Confesso di non capire, ma probabilmente i miei lettori sono più perspicaci.
Stefano Parisi, nella convention milanese, ha caricato a testa bassa il progetto governativo di riforma costituzionale, invocando un’Assemblea costituente.
Su quest’ultima proposta non voglio nemmeno soffermarmi, per non fare torto all’intelligenza di chi mi legge – le Assemblee costituenti si fanno nei momenti di svolta epocale, e non arrabattando consensi tra partititi divisi su tutto.
Voglio invece esprimere la mia sorpresa di fronte alla cecità di Parisi, che di grandi reti se ne intende, in presenza di una previsione del progetto di riforma che attribuisce allo Stato il compito di realizzare le infrastrutture strategiche nonché il coordinamento delle piattaforme informatiche. Si tratta, questa sì, di una svolta epocale dopo la disastrosa riforma del Titolo V della Costituzione che frammentava le competenze tra Stato, Regioni, Comuni e non so chi altro.

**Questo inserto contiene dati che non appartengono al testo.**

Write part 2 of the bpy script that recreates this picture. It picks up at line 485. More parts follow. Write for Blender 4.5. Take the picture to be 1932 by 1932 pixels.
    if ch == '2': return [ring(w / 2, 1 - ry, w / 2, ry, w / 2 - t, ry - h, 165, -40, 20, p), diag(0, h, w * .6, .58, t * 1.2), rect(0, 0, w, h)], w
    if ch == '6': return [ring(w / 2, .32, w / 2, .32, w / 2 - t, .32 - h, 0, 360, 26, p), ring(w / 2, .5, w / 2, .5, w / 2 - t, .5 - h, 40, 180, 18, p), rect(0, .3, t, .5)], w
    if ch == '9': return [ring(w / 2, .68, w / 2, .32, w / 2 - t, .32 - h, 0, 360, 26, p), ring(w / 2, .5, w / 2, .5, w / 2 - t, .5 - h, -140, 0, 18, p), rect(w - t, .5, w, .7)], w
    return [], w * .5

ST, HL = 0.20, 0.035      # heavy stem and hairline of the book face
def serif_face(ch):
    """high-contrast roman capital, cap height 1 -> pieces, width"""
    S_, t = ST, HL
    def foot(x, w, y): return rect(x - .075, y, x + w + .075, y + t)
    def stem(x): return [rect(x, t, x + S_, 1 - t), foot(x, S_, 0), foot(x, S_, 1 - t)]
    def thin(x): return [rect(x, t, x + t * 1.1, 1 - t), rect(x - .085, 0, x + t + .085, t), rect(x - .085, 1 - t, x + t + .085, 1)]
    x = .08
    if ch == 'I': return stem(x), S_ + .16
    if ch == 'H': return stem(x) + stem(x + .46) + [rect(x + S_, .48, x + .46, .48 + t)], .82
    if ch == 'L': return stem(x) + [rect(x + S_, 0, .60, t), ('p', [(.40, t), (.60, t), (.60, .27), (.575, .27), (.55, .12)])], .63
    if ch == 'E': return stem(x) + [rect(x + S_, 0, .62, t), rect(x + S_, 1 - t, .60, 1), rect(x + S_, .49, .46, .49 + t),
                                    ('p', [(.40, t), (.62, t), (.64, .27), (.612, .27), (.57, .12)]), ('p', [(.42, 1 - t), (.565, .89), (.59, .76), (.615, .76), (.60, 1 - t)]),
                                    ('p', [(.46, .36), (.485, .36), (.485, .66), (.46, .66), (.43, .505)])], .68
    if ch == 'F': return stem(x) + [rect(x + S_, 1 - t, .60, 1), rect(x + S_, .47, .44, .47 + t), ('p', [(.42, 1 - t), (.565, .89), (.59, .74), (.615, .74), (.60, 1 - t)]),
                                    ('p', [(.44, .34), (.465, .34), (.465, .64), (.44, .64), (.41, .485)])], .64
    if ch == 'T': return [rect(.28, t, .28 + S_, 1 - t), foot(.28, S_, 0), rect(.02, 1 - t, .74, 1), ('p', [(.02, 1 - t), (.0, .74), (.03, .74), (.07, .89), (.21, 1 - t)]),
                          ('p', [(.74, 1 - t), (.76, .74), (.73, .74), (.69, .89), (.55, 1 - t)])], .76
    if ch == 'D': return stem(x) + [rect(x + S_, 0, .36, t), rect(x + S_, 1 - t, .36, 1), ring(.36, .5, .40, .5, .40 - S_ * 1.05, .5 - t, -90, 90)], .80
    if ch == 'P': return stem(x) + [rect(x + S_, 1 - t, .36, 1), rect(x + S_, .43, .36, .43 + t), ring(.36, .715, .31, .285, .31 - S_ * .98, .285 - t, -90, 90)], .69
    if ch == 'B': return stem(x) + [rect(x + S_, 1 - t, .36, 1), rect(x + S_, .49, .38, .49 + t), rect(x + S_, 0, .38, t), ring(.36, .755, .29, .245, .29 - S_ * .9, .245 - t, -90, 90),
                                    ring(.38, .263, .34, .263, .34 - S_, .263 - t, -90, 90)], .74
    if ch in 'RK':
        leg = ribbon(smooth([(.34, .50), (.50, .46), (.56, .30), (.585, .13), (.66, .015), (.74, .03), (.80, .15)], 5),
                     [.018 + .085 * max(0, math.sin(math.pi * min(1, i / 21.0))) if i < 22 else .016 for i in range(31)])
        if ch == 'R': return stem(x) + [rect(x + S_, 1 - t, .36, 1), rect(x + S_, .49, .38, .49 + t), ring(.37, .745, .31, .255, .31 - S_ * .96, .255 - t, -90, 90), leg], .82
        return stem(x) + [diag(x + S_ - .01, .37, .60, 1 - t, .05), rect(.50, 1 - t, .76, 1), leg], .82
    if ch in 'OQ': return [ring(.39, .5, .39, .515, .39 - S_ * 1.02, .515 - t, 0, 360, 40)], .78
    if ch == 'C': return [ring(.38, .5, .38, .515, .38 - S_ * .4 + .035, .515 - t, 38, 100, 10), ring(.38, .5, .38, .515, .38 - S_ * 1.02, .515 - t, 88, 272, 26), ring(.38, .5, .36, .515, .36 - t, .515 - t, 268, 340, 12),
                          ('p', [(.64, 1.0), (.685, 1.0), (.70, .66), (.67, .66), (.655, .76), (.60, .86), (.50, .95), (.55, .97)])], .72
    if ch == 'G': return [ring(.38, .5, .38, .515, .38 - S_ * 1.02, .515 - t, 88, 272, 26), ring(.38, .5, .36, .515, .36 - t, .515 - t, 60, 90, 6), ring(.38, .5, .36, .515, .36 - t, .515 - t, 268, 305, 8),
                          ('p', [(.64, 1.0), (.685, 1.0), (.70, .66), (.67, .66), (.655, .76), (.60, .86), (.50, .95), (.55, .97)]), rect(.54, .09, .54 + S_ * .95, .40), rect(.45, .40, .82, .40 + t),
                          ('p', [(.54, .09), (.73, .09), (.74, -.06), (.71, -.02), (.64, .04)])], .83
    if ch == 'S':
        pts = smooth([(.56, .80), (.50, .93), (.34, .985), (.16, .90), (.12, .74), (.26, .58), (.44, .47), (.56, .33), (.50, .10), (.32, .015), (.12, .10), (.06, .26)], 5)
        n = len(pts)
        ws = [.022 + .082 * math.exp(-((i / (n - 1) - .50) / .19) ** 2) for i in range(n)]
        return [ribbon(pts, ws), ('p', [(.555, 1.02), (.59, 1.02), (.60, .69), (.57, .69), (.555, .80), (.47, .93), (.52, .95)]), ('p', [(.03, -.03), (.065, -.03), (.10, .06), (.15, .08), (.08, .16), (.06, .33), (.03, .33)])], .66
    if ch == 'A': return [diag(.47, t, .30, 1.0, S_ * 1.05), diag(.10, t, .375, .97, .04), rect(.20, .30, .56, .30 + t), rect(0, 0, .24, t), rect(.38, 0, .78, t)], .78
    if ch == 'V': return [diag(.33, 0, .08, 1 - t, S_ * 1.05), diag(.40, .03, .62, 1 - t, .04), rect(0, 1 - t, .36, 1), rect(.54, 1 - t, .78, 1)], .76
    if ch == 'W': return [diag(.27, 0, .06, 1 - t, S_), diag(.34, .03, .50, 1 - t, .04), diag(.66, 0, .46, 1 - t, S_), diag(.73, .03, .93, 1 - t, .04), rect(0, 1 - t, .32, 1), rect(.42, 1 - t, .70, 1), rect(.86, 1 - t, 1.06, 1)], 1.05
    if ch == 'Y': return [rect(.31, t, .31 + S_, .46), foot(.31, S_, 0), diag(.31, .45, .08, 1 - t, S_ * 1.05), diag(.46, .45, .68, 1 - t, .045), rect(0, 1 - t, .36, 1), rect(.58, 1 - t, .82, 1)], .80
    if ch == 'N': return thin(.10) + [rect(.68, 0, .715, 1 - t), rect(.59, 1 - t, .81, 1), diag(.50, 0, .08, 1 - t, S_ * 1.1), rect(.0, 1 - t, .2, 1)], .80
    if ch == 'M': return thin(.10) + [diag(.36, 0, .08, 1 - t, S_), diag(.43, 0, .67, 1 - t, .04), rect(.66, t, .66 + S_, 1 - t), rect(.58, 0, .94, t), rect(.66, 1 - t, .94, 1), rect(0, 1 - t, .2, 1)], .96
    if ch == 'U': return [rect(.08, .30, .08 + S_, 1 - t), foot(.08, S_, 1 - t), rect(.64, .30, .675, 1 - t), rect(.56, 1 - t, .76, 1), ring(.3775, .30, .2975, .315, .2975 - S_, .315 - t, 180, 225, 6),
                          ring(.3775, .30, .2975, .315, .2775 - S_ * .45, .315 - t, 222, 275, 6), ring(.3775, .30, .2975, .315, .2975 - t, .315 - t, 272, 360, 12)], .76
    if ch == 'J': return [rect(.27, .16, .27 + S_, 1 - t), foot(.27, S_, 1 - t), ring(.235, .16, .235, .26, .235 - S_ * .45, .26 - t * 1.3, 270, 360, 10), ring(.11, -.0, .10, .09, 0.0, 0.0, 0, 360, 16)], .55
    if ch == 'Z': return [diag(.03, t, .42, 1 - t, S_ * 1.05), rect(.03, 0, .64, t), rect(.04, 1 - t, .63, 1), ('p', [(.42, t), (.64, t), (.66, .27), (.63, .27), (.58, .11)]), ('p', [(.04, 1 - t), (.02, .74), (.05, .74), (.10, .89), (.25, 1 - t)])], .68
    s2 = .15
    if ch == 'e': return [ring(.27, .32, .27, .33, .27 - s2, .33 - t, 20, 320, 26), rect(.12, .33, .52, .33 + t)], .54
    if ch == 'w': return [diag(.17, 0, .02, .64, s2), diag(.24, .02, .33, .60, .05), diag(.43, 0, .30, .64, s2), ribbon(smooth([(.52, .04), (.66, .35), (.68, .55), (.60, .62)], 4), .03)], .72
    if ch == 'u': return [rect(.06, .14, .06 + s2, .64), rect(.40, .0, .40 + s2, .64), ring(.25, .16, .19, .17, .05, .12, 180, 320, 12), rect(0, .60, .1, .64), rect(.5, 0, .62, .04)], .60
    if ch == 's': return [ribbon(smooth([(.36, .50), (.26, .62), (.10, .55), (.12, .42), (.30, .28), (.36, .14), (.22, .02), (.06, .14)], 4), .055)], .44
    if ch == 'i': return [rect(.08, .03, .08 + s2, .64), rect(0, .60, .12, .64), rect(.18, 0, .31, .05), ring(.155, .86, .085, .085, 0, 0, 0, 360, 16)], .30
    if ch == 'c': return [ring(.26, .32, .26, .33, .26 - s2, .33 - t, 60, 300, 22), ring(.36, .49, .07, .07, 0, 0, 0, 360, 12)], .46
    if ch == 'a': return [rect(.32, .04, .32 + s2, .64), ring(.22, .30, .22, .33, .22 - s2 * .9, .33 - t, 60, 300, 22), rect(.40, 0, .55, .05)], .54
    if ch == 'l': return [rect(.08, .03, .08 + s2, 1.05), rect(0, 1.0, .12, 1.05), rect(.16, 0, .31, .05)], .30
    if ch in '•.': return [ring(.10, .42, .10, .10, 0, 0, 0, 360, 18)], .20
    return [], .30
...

Chi tiene a cuore l’avvicinamento dell’Italia ai migliori modelli di sviluppo tecnologico non può che plaudire incondizionatamente a questa disposizione.
Resta il Senato, ridotto secondo alcuni a “dopolavoro” dei consiglieri regionali. Ebbene è vero l’esatto contrario: il Senato delle regioni serve ad allargare l’orbita provinciale e campanilistica di quest’ultima per renderla nazionale.
Infine Parisi ha fatto appello all’unità del centro-destra.
E qui casca l’asino, perché il progetto di riforma governativo è quanto di più vicino alle opinioni espresse nella commissione dei saggi nominata da Letta dai giuristi di area di centro-destra.
Sarebbe di gran lunga preferibile allora che Parisi sfidasse il suo avversario Renzi su un terreno meno improbabile e scivoloso di quello che ha scelto. Facendo invece prova di statista nell’approvare una riforma che non reca nessuna bandierina se non l’interesse oggettivo del Paese.